-- Problem --
Set down the material below word for word, excluding the pictures.

==== Supplied data ====

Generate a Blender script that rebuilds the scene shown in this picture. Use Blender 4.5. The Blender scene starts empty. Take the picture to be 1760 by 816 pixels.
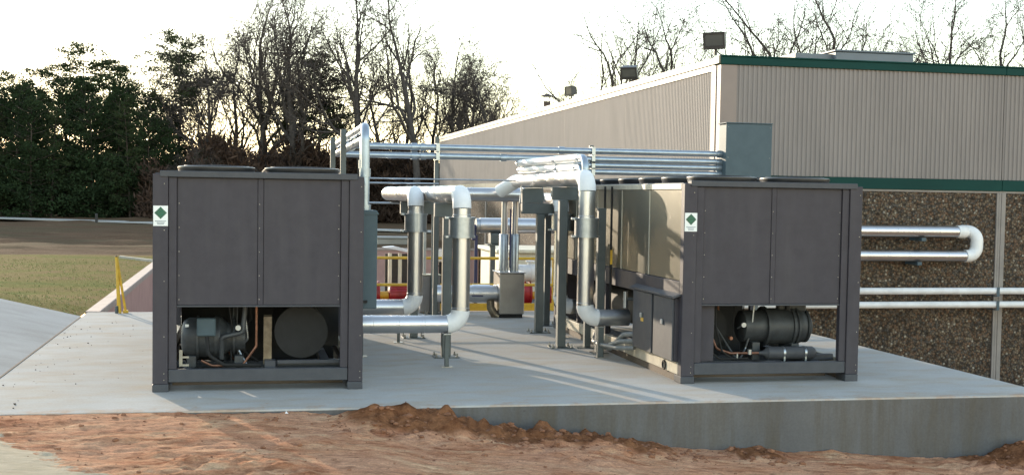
import bpy, math, random
import numpy as np
from math import sin, cos, pi, radians, sqrt
from mathutils import Vector, Matrix

# ------------------------------------------------------------------ camera, sky, sun, exposure
scene = bpy.context.scene
COL = scene.collection
YAW, PITCH, ROLL, EYE = 0.20844, 0.04884, 0.01597, 2.16938
fwd = Vector((sin(YAW) * cos(PITCH), cos(YAW) * cos(PITCH), -sin(PITCH)))
rgt = Vector((cos(YAW), -sin(YAW), 0))
upv = rgt.cross(fwd)
r2 = rgt * cos(ROLL) + upv * sin(ROLL)
u2 = -rgt * sin(ROLL) + upv * cos(ROLL)
cam_data = bpy.data.cameras.new('camera')
cam = bpy.data.objects.new('camera', cam_data)
COL.objects.link(cam)
cam.matrix_world = Matrix(((r2.x, u2.x, -fwd.x, 0), (r2.y, u2.y, -fwd.y, 0), (r2.z, u2.z, -fwd.z, EYE), (0, 0, 0, 1)))
cam_data.sensor_width = 36
cam_data.lens = 36 * 2163.8 / 1760
cam_data.shift_y = 35.6 / 1760
cam_data.clip_start = 0.1
cam_data.clip_end = 4000
scene.camera = cam

SUN_AZ, SUN_EL = radians(-19.8), radians(10.5)      # azimuth from +Y towards +X
world = bpy.data.worlds.new('World')
scene.world = world
world.use_nodes = True
wn = world.node_tree
for n in list(wn.nodes):
    wn.nodes.remove(n)
wo = wn.nodes.new('ShaderNodeOutputWorld')
wb = wn.nodes.new('ShaderNodeBackground')
sky = wn.nodes.new('ShaderNodeTexSky')
sky.sky_type = 'NISHITA'
sky.sun_disc = False
sky.sun_elevation = SUN_EL
sky.sun_rotation = SUN_AZ
sky.air_density = 1.2
sky.dust_density = 0.2
sky.ozone_density = 1.0
wb.inputs['Strength'].default_value = 0.15
hsv = wn.nodes.new('ShaderNodeHueSaturation')
hsv.inputs['Saturation'].default_value = 0.75
wn.links.new(sky.outputs['Color'], hsv.inputs['Color'])
wn.links.new(hsv.outputs['Color'], wb.inputs['Color'])
wn.links.new(wb.outputs['Background'], wo.inputs['Surface'])
sun_data = bpy.data.lights.new('sun', 'SUN')
sun_data.energy = 1.7
sun_data.angle = radians(0.5)
sun_data.color = (1.0, 0.84, 0.64)
sun = bpy.data.objects.new('sun', sun_data)
COL.objects.link(sun)
sdir = Vector((sin(SUN_AZ) * cos(SUN_EL), cos(SUN_AZ) * cos(SUN_EL), sin(SUN_EL)))
sun.rotation_euler = sdir.to_track_quat('Z', 'Y').to_euler()
sun.location = (-20, 40, 30)
scene.view_settings.view_transform = 'Standard'
scene.view_settings.look = 'None'
scene.view_settings.gamma = 1.0
scene.view_settings.use_curve_mapping = False
scene.view_settings.exposure = 1.95
scene.view_settings.use_white_balance = True
scene.view_settings.white_balance_temperature = 6600
scene.render.engine = 'CYCLES'
scene.cycles.max_bounces = 6

rng = random.Random(7)

# ------------------------------------------------------------------ materials
def new_mat(name):
    m = bpy.data.materials.new(name)
    m.use_nodes = True
    nt = m.node_tree
    b = nt.nodes['Principled BSDF']
    return m, nt, b

def nd(nt, kind, **kw):
    n = nt.nodes.new(kind)
    for k, v in kw.items():
        if isinstance(v, (int, float, tuple, list)) and k in n.inputs:
            n.inputs[k].default_value = v
        else:
            setattr(n, k, v)
    return n

def coords(nt, stretch=(1, 1, 1)):
    tc = nd(nt, 'ShaderNodeTexCoord')
    mp = nd(nt, 'ShaderNodeMapping')
    mp.inputs['Scale'].default_value = stretch
    nt.links.new(tc.outputs['Object'], mp.inputs['Vector'])
    return mp.outputs['Vector']

def noise(nt, vec, scale, detail=6, rough=0.6, dist=0.0):
    n = nd(nt, 'ShaderNodeTexNoise')
    n.inputs['Scale'].default_value = scale
    n.inputs['Detail'].default_value = detail
    n.inputs['Roughness'].default_value = rough
    n.inputs['Distortion'].default_value = dist
    nt.links.new(vec, n.inputs['Vector'])
    return n.outputs['Fac']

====

-- Right answer --
Generate a Blender script that rebuilds the scene shown in this picture. Use Blender 4.5. The Blender scene starts empty. Take the picture to be 1760 by 816 pixels.
import bpy, math, random
import numpy as np
from math import sin, cos, pi, radians, sqrt
from mathutils import Vector, Matrix

# ------------------------------------------------------------------ camera, sky, sun, exposure
scene = bpy.context.scene
COL = scene.collection
YAW, PITCH, ROLL, EYE = 0.20844, 0.04884, 0.01597, 2.16938
fwd = Vector((sin(YAW) * cos(PITCH), cos(YAW) * cos(PITCH), -sin(PITCH)))
rgt = Vector((cos(YAW), -sin(YAW), 0))
upv = rgt.cross(fwd)
r2 = rgt * cos(ROLL) + upv * sin(ROLL)
u2 = -rgt * sin(ROLL) + upv * cos(ROLL)
cam_data = bpy.data.cameras.new('camera')
cam = bpy.data.objects.new('camera', cam_data)
COL.objects.link(cam)
cam.matrix_world = Matrix(((r2.x, u2.x, -fwd.x, 0), (r2.y, u2.y, -fwd.y, 0), (r2.z, u2.z, -fwd.z, EYE), (0, 0, 0, 1)))
cam_data.sensor_width = 36
cam_data.lens = 36 * 2163.8 / 1760
cam_data.shift_y = 35.6 / 1760
cam_data.clip_start = 0.1
cam_data.clip_end = 4000
scene.camera = cam

SUN_AZ, SUN_EL = radians(-19.8), radians(10.5)      # azimuth from +Y towards +X
world = bpy.data.worlds.new('World')
scene.world = world
world.use_nodes = True
wn = world.node_tree
for n in list(wn.nodes):
    wn.nodes.remove(n)
wo = wn.nodes.new('ShaderNodeOutputWorld')
wb = wn.nodes.new('ShaderNodeBackground')
sky = wn.nodes.new('ShaderNodeTexSky')
sky.sky_type = 'NISHITA'
sky.sun_disc = False
sky.sun_elevation = SUN_EL
sky.sun_rotation = SUN_AZ
sky.air_density = 1.2
sky.dust_density = 0.2
sky.ozone_density = 1.0
wb.inputs['Strength'].default_value = 0.15
hsv = wn.nodes.new('ShaderNodeHueSaturation')
hsv.inputs['Saturation'].default_value = 0.75
wn.links.new(sky.outputs['Color'], hsv.inputs['Color'])
wn.links.new(hsv.outputs['Color'], wb.inputs['Color'])
wn.links.new(wb.outputs['Background'], wo.inputs['Surface'])
sun_data = bpy.data.lights.new('sun', 'SUN')
sun_data.energy = 1.7
sun_data.angle = radians(0.5)
sun_data.color = (1.0, 0.84, 0.64)
sun = bpy.data.objects.new('sun', sun_data)
COL.objects.link(sun)
sdir = Vector((sin(SUN_AZ) * cos(SUN_EL), cos(SUN_AZ) * cos(SUN_EL), sin(SUN_EL)))
sun.rotation_euler = sdir.to_track_quat('Z', 'Y').to_euler()
sun.location = (-20, 40, 30)
scene.view_settings.view_transform = 'Standard'
scene.view_settings.look = 'None'
scene.view_settings.gamma = 1.0
scene.view_settings.use_curve_mapping = False
scene.view_settings.exposure = 1.95
scene.view_settings.use_white_balance = True
scene.view_settings.white_balance_temperature = 6600
scene.render.engine = 'CYCLES'
scene.cycles.max_bounces = 6

rng = random.Random(7)

# ------------------------------------------------------------------ materials
def new_mat(name):
    m = bpy.data.materials.new(name)
    m.use_nodes = True
    nt = m.node_tree
    b = nt.nodes['Principled BSDF']
    return m, nt, b

def nd(nt, kind, **kw):
    n = nt.nodes.new(kind)
    for k, v in kw.items():
        if isinstance(v, (int, float, tuple, list)) and k in n.inputs:
            n.inputs[k].default_value = v
        else:
            setattr(n, k, v)
    return n

def coords(nt, stretch=(1, 1, 1)):
    tc = nd(nt, 'ShaderNodeTexCoord')
    mp = nd(nt, 'ShaderNodeMapping')
    mp.inputs['Scale'].default_value = stretch
    nt.links.new(tc.outputs['Object'], mp.inputs['Vector'])
    return mp.outputs['Vector']

def noise(nt, vec, scale, detail=6, rough=0.6, dist=0.0):
    n = nd(nt, 'ShaderNodeTexNoise')
    n.inputs['Scale'].default_value = scale
    n.inputs['Detail'].default_value = detail
    n.inputs['Roughness'].default_value = rough
    n.inputs['Distortion'].default_value = dist
    nt.links.new(vec, n.inputs['Vector'])
    return n.outputs['Fac']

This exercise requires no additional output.